------ COLLECTED MATERIAL ------

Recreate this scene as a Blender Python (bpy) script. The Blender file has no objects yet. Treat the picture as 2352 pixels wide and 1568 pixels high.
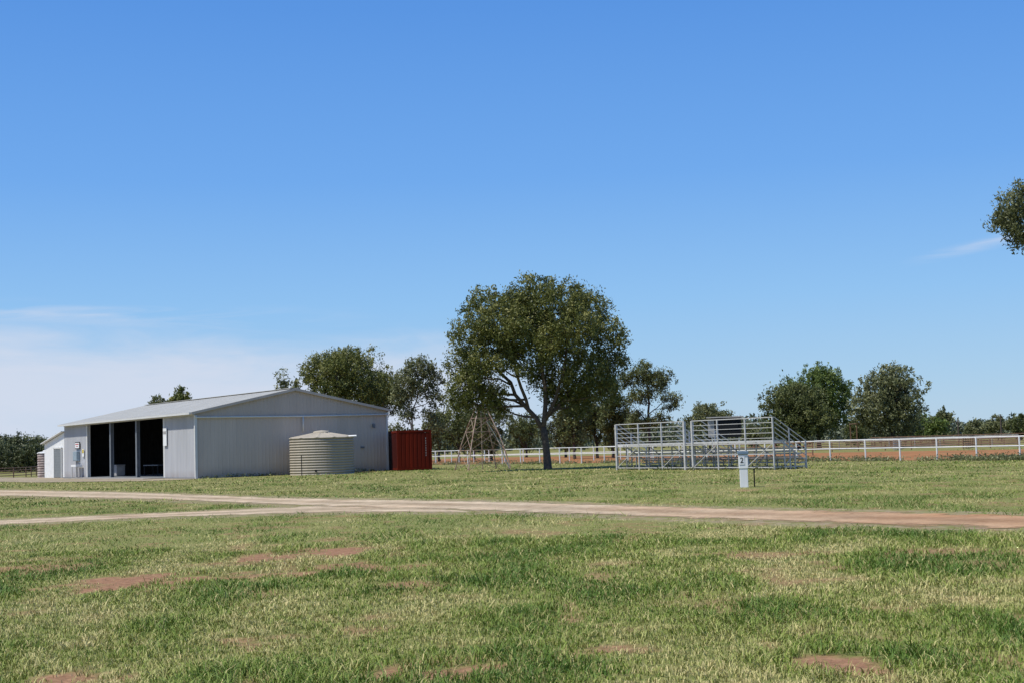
import bpy, math, numpy as np
from mathutils import Vector, Matrix
rng=np.random.default_rng(7)
scene=bpy.context.scene
scene.view_settings.view_transform='Standard'
scene.view_settings.look='None'
scene.view_settings.exposure=0
col=scene.collection
R=math.radians

# ------------------------------------------------------------ helpers
def link(o): col.objects.link(o); return o
def meta(o,label,cat,group=None):
    o["label"]=label; o["category"]=cat
    if group: o["group"]=group
    return o
def empty(name,loc,rot=0,label=None,cat=None,group=None):
    o=bpy.data.objects.new(name,None); o.empty_display_size=.3
    o.location=loc; o.rotation_euler=(0,0,rot); link(o)
    if label: meta(o,label,cat,group)
    return o
def fast_mesh(name,V,F,k,mats=(),attr=None):
    me=bpy.data.meshes.new(name)
    V=np.asarray(V,dtype=np.float32); F=np.asarray(F,dtype=np.int32)
    me.vertices.add(len(V)); me.vertices.foreach_set('co',V.ravel())
    me.loops.add(F.size); me.loops.foreach_set('vertex_index',F.ravel())
    n=F.size//k
    me.polygons.add(n); me.polygons.foreach_set('loop_start',np.arange(n,dtype=np.int32)*k)
    me.update(calc_edges=True)
    for m in mats: me.materials.append(m)
    if attr:
        for an,av in attr.items():
            a=me.attributes.new(an,'FLOAT','POINT'); a.data.foreach_set('value',np.asarray(av,dtype=np.float32))
    return me
class MB:
    def __init__(s): s.v=[]; s.f=[]
    def box(s,c,d,rz=0):
        i=len(s.v); cx,cy,cz=c; a,b,h=d[0]/2,d[1]/2,d[2]/2
        cr,sr=math.cos(rz),math.sin(rz)
        for z in(-h,h):
            for x,y in((-a,-b),(a,-b),(a,b),(-a,b)):
                s.v.append((cx+x*cr-y*sr,cy+x*sr+y*cr,cz+z))
        s.f+=[(i+3,i+2,i+1,i),(i+4,i+5,i+6,i+7),(i,i+1,i+5,i+4),(i+1,i+2,i+6,i+5),(i+2,i+3,i+7,i+6),(i+3,i,i+4,i+7)]
        return s
    def beam(s,p,q,w,h=None):
        h=h or w; p=Vector(p);q=Vector(q); d=(q-p).normalized()
        up=Vector((0,0,1)) if abs(d.z)<.95 else Vector((0,1,0))
        a=d.cross(up).normalized(); b=a.cross(d).normalized(); i=len(s.v)
        for P in(p,q):
            for x,y in((-1,-1),(1,-1),(1,1),(-1,1)):
                s.v.append(tuple(P+a*(x*w/2)+b*(y*h/2)))
        s.f+=[(i,i+1,i+2,i+3),(i+7,i+6,i+5,i+4)]
        for k in range(4):
            j=(k+1)%4; s.f.append((i+k,i+4+k,i+4+j,i+j))
        return s
    def tube(s,pts,rad,n=8,cap=True):
        pts=[Vector(p) for p in pts]
        if not hasattr(rad,'__len__'): rad=[rad]*len(pts)
        i0=len(s.v); ref=None
        for k,P in enumerate(pts):
            d=(pts[min(k+1,len(pts)-1)]-pts[max(k-1,0)]).normalized()
            if ref is None:
                ref=d.orthogonal().normalized()
            a=(ref-d*ref.dot(d))
            a=a.normalized() if a.length>1e-5 else d.orthogonal().normalized()
            ref=a; b=d.cross(a)
            for j in range(n):
                t=2*math.pi*j/n
                s.v.append(tuple(P+(a*math.cos(t)+b*math.sin(t))*rad[k]))
        for k in range(len(pts)-1):
            for j in range(n):
                j2=(j+1)%n; A=i0+k*n; B=A+n
                s.f.append((A+j,A+j2,B+j2,B+j))
        if cap:
            s.f.append(tuple(i0+j for j in reversed(range(n))))
            s.f.append(tuple(i0+(len(pts)-1)*n+j for j in range(n)))
        return s
    def poly(s,pts):
        i=len(s.v); s.v+= [tuple(p) for p in pts]; s.f.append(tuple(range(i,i+len(pts)))); return s
    def obj(s,name,mat,parent=None,loc=(0,0,0),rz=0,smooth=False,bevel=0):
        me=bpy.data.meshes.new(name); me.from_pydata(s.v,[],s.f); me.materials.append(mat); me.update()
        if smooth:
            me.polygons.foreach_set('use_smooth',[True]*len(me.polygons))
        o=bpy.data.objects.new(name,me); o.location=loc; o.rotation_euler=(0,0,rz); link(o)
        if parent: o.parent=parent
        if bevel:
            m=o.modifiers.new('bevel','BEVEL'); m.width=bevel; m.segments=2; m.limit_method='ANGLE'
        return o

# value noise
_T=rng.random((256,256))
def vnoise(x,y):
    xi=np.floor(x).astype(int); yi=np.floor(y).astype(int); fx=x-xi; fy=y-yi
    fx=fx*fx*(3-2*fx); fy=fy*fy*(3-2*fy)
    g=lambda a,b:_T[a%256,b%256]
    return (g(xi,yi)*(1-fx)+g(xi+1,yi)*fx)*(1-fy)+(g(xi,yi+1)*(1-fx)+g(xi+1,yi+1)*fx)*fy
def fbm(x,y,o=4):
    r=0;a=.5;t=0
    for k in range(o):
        r=r+a*vnoise(x*2**k+17*k,y*2**k+31*k); t+=a; a*=.5
    return r/t

# ------------------------------------------------------------ materials
def newmat(name):
    m=bpy.data.materials.new(name); m.use_nodes=True; nt=m.node_tree
    return m,nt,nt.nodes['Principled BSDF']
def pmat(name,c,rough=.6,var=.15,scale=3,metal=0,bump=0,dirt=None,streak=False,spec=.4,foot=None):
    m,nt,b=newmat(name)
    tc=nt.nodes.new('ShaderNodeTexCoord'); mp=nt.nodes.new('ShaderNodeMapping')
    nt.links.new(tc.outputs['Object'],mp.inputs['Vector'])
    if streak: mp.inputs['Scale'].default_value=(1,1,.12)
    nz=nt.nodes.new('ShaderNodeTexNoise'); nz.inputs['Scale'].default_value=scale; nz.inputs['Detail'].default_value=5
    nt.links.new(mp.outputs[0],nz.inputs['Vector'])
    rp=nt.nodes.new('ShaderNodeValToRGB')
    rp.color_ramp.elements[0].position=.3; rp.color_ramp.elements[1].position=.7
    lo=tuple(x*(1-var) for x in c) if dirt is None else dirt
    rp.color_ramp.elements[0].color=(*lo,1); rp.color_ramp.elements[1].color=(*[min(1,x*(1+var*.6)) for x in c],1)
    nt.links.new(nz.outputs['Fac'],rp.inputs['Fac']); out=rp.outputs[0]
    if foot:   # splashed soil on the bottom of walls
        sp=nt.nodes.new('ShaderNodeSeparateXYZ'); nt.links.new(tc.outputs['Object'],sp.inputs[0])
        mr=nt.nodes.new('ShaderNodeMapRange'); mr.inputs['From Min'].default_value=0; mr.inputs['From Max'].default_value=foot[1]; mr.inputs['To Min'].default_value=.75; mr.inputs['To Max'].default_value=0
        nt.links.new(sp.outputs['Z'],mr.inputs['Value'])
        mu=nt.nodes.new('ShaderNodeMath'); mu.operation='MULTIPLY'; n2=nt.nodes.new('ShaderNodeTexNoise'); n2.inputs['Scale'].default_value=1.5; nt.links.new(tc.outputs['Object'],n2.inputs['Vector'])
        nt.links.new(mr.outputs[0],mu.inputs[0]); nt.links.new(n2.outputs['Fac'],mu.inputs[1])
        mx=nt.nodes.new('ShaderNodeMix'); mx.data_type='RGBA'; nt.links.new(mu.outputs[0],mx.inputs['Factor']); nt.links.new(out,mx.inputs['A']); mx.inputs['B'].default_value=(*foot[0],1); out=mx.outputs['Result']
    nt.links.new(out,b.inputs['Base Color'])
    b.inputs['Roughness'].default_value=rough; b.inputs['Metallic'].default_value=metal; b.inputs['Specular IOR Level'].default_value=spec
    if bump:
        bm=nt.nodes.new('ShaderNodeBump'); bm.inputs['Strength'].default_value=bump; bm.inputs['Distance'].default_value=.02
        nt.links.new(nz.outputs['Fac'],bm.inputs['Height']); nt.links.new(bm.outputs[0],b.inputs['Normal'])
    return m
def leafmat(name,dark,mid,light,trans=.25,rough=.5):
    m,nt,b=newmat(name)
    at=nt.nodes.new('ShaderNodeAttribute'); at.attribute_name='tint'
    rp=nt.nodes.new('ShaderNodeValToRGB'); e=rp.color_ramp.elements
    e[0].color=(*dark,1); e[1].color=(*light,1); k=e.new(.5); k.color=(*mid,1)
    nt.links.new(at.outputs['Fac'],rp.inputs['Fac']); nt.links.new(rp.outputs[0],b.inputs['Base Color'])
    b.inputs['Roughness'].default_value=rough
    b.inputs['Specular IOR Level'].default_value=.3
    if trans>0:
        tr=nt.nodes.new('ShaderNodeBsdfTranslucent'); nt.links.new(rp.outputs[0],tr.inputs['Color'])
        mx=nt.nodes.new('ShaderNodeMixShader'); mx.inputs[0].default_value=trans
        nt.links.new(b.outputs[0],mx.inputs[1]); nt.links.new(tr.outputs[0],mx.inputs[2])
        nt.links.new(mx.outputs[0],nt.nodes['Material Output'].inputs['Surface'])
    return m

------

Leave out any pictures and return exactly the lines from the beginning of the data through the line with "R=math.radians", inclusive.

Recreate this scene as a Blender Python (bpy) script. The Blender file has no objects yet. Treat the picture as 2352 pixels wide and 1568 pixels high.
import bpy, math, numpy as np
from mathutils import Vector, Matrix
rng=np.random.default_rng(7)
scene=bpy.context.scene
scene.view_settings.view_transform='Standard'
scene.view_settings.look='None'
scene.view_settings.exposure=0
col=scene.collection
R=math.radians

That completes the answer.